Segundo King, o velho autoritarismo baseava-se na dominação política, apoiada quer na luta nacionalista quer na luta socialista, em que o Estado dominava a sociedade através do controlo da economia e da sociedade civil – isto é, através do controlo da indústria, dos serviços e dos recursos naturais, bem como dos sindicatos e das associações de defesa e promoção das mulheres ou religiosas. Já no caso dos novos autoritarismos, mantém-se o controlo da sociedade e da economia, mas sob o paradigma do mercado livre: privatiza-se, mas o controlo das empresas, das indústrias, dos serviços permanece nas mãos da mesma elite autoritária, e a aparente reforma política, mesmo em contextos onde se realizam eleições multipartidárias, permanece falaciosa.
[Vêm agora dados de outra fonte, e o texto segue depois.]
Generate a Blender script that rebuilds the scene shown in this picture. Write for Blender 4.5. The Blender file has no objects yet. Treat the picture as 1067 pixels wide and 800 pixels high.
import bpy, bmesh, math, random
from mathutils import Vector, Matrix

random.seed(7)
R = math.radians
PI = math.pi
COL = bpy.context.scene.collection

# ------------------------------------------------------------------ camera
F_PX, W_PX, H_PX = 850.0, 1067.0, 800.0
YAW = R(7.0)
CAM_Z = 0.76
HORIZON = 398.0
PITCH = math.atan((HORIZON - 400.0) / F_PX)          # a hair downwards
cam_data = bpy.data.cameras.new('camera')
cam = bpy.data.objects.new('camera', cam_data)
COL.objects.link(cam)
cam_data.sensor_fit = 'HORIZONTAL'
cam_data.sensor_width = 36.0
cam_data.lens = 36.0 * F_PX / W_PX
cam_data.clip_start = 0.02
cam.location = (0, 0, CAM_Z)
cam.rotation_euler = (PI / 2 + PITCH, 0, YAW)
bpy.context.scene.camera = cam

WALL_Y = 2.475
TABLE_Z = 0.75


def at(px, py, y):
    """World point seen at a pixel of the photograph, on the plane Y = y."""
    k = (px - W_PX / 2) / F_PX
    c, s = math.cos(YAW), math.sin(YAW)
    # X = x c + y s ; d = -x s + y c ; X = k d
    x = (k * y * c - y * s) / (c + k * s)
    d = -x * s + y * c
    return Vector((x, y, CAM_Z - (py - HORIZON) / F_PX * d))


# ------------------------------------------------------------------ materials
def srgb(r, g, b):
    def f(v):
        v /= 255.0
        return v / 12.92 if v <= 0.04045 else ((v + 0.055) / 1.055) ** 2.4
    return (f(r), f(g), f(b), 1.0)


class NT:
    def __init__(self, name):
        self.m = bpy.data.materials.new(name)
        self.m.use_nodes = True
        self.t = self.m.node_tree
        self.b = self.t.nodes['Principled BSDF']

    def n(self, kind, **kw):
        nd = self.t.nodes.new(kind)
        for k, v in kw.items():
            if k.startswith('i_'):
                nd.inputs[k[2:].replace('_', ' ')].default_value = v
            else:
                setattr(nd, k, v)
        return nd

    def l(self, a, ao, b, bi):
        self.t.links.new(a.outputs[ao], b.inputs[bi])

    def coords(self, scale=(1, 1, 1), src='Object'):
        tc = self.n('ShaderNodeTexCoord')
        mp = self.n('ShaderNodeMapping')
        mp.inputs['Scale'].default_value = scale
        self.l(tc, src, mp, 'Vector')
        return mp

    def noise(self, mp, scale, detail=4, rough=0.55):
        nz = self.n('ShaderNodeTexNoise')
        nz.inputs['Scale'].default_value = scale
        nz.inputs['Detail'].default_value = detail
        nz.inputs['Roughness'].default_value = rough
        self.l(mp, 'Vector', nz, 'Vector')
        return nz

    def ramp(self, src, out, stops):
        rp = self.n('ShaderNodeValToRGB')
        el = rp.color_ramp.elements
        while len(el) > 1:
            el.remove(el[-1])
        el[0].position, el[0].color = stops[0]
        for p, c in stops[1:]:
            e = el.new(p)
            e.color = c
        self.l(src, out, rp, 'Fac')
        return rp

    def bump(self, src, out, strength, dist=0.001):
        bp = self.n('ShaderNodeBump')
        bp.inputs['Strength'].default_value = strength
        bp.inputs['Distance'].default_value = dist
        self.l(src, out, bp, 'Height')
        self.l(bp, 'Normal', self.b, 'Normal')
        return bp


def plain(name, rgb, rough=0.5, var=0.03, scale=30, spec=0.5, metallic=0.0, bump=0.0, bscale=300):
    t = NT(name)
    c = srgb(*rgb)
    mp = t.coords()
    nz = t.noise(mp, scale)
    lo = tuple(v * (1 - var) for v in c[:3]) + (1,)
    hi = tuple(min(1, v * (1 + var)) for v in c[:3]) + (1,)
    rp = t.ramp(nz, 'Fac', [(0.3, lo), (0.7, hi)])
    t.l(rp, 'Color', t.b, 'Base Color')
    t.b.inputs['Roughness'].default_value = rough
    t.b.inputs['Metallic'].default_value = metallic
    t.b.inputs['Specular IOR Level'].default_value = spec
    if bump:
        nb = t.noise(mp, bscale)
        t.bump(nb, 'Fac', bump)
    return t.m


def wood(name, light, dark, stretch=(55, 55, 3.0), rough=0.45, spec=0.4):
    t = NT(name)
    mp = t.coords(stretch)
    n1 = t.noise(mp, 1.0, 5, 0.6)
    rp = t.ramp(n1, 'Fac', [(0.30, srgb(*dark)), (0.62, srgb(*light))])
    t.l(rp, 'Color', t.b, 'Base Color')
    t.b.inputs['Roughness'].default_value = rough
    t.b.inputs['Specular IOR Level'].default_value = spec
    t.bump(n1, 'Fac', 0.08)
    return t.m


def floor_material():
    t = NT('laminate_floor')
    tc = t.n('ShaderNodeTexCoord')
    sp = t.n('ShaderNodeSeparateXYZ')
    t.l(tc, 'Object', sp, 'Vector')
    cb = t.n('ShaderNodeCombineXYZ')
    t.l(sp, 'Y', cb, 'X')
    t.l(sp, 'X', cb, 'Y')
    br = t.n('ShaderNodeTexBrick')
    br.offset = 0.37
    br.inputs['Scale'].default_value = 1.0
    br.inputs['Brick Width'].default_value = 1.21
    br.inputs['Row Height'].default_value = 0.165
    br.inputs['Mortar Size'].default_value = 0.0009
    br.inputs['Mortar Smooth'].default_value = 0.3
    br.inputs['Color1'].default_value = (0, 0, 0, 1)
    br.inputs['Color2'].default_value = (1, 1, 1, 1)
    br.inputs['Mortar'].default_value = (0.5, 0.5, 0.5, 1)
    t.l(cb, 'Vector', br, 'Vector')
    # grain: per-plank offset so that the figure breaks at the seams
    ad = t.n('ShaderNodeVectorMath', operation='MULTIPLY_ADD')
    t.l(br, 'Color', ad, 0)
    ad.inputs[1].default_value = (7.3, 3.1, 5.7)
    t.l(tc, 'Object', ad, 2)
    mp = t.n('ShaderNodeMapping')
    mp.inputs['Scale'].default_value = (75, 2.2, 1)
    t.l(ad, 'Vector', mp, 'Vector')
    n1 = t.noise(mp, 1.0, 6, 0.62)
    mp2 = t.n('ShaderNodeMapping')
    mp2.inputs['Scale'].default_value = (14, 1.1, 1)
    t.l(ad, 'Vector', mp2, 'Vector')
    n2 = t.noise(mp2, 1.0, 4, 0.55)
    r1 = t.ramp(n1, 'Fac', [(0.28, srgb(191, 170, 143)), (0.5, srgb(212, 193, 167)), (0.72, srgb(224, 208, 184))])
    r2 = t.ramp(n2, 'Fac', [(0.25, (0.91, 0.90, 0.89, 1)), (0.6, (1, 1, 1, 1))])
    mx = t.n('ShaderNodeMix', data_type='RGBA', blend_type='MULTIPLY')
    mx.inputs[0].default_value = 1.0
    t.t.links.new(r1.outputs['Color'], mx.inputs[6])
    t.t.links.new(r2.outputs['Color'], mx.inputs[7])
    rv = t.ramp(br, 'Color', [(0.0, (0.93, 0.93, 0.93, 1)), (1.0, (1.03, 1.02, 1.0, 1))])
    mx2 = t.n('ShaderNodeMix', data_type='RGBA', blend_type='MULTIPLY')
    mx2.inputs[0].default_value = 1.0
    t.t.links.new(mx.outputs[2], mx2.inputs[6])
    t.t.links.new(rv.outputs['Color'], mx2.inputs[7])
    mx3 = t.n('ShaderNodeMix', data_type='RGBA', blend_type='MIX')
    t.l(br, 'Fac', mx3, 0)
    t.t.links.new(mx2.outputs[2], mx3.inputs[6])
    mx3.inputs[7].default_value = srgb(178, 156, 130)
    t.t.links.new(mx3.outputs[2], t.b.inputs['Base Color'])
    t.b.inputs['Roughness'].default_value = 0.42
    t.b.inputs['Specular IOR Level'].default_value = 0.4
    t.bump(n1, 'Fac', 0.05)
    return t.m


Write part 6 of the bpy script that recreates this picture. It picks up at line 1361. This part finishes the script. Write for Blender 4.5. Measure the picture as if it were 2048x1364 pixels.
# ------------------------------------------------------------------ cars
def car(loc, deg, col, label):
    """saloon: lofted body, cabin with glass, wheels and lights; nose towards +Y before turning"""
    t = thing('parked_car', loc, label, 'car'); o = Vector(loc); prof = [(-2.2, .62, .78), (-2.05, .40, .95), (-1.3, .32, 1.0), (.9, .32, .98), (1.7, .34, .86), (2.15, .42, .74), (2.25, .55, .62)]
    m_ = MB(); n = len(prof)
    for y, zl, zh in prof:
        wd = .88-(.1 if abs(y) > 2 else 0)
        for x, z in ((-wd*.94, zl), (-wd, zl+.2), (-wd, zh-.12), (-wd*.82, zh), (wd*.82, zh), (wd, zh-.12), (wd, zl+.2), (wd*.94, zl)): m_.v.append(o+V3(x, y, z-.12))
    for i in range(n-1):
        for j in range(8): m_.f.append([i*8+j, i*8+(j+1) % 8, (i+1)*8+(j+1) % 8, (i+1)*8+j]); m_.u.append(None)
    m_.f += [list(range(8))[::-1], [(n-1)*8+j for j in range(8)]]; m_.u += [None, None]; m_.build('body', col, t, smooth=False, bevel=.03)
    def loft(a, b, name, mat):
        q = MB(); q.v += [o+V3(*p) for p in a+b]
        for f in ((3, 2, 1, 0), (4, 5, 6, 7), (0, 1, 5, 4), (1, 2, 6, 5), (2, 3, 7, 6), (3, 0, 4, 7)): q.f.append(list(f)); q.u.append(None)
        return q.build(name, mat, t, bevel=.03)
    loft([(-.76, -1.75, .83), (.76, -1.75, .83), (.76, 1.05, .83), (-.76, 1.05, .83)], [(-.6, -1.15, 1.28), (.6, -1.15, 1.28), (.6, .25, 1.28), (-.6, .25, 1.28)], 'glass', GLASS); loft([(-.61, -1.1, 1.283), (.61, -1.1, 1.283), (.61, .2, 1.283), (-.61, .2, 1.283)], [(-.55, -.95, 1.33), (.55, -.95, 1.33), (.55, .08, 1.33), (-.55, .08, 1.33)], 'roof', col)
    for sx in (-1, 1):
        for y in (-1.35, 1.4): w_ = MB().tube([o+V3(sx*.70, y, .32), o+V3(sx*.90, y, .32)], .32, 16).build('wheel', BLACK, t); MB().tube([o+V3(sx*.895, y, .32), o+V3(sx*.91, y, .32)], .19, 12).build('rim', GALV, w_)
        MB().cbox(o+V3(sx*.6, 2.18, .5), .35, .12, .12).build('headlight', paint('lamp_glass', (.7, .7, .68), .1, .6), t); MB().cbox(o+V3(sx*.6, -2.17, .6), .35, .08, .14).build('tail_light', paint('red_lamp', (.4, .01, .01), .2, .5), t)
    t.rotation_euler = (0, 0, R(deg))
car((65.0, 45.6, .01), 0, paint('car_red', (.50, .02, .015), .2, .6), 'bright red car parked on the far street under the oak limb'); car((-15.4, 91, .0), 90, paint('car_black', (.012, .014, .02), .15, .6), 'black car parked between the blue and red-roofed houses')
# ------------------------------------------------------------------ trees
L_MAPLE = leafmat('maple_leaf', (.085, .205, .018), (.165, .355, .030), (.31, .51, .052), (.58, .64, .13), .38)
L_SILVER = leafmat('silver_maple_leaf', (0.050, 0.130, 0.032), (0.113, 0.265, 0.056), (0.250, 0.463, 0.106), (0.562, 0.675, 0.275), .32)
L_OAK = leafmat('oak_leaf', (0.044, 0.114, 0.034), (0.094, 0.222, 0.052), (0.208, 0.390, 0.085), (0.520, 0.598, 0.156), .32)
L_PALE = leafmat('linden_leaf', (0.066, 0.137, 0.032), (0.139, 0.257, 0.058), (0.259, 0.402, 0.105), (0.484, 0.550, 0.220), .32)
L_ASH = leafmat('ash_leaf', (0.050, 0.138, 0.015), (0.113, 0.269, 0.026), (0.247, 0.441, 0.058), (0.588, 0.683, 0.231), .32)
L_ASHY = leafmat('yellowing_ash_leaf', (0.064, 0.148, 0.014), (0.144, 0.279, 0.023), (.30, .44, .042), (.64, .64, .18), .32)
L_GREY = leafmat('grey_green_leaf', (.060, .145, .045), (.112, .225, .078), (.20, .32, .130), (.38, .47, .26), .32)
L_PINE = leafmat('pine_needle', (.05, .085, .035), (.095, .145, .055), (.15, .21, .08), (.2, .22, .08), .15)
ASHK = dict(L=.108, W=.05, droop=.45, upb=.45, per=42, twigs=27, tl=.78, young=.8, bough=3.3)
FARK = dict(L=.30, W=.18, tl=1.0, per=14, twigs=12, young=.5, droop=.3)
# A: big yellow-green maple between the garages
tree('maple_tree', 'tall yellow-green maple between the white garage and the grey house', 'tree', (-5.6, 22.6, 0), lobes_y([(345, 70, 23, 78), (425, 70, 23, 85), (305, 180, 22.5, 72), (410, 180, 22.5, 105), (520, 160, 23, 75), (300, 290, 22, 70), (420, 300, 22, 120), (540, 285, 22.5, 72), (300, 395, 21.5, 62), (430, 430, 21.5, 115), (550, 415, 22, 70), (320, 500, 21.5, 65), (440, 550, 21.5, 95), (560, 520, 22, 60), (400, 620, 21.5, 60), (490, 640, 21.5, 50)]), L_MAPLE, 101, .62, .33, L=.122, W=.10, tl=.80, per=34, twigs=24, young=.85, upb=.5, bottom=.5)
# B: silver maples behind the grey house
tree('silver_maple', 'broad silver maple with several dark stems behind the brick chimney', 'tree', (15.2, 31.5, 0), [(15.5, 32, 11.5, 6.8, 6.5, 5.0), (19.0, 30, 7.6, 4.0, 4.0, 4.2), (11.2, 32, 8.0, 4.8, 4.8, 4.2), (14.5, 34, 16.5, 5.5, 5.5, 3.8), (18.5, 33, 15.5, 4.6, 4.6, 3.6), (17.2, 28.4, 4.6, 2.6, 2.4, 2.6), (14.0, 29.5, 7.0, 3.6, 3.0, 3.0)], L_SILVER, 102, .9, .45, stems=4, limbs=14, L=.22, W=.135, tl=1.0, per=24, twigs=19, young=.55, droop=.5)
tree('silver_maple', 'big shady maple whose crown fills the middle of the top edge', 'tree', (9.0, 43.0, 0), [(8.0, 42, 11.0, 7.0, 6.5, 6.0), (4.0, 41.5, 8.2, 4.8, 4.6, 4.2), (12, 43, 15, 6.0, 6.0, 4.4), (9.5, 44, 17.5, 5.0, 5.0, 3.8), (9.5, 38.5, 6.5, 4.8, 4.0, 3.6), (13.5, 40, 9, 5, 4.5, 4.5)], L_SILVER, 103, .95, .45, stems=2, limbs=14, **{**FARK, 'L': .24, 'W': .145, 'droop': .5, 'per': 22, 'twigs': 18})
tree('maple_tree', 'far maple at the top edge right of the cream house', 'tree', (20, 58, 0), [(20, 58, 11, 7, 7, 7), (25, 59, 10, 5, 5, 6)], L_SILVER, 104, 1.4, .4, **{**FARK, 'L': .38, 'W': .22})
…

Para o demonstrar, o autor analisa as semelhanças e as especificidades de cada caso estudado, abordando dimensões como o papel da religião e da cultura patriarcal na estruturação do Estado, das coligações dominantes e nas estratégias de legitimação e privatização dos regimes. Ora, de acordo com King, foi precisamente o processo de reforma económica o responsável pelo reforço do autoritarismo na região, não per se, mas porque não foi devidamente acompanhado pelas reformas políticas necessárias e as políticas desenvolvidas foram no sentido de assegurar a manutenção das elites governantes. Para o autor, os países estudados são hoje regimes corruptos e exclusivistas, em que a economia se encontra completamente politizada, levando-o a considerar este novo tipo de autoritarismo uma forma política imaginativa e dinâmica.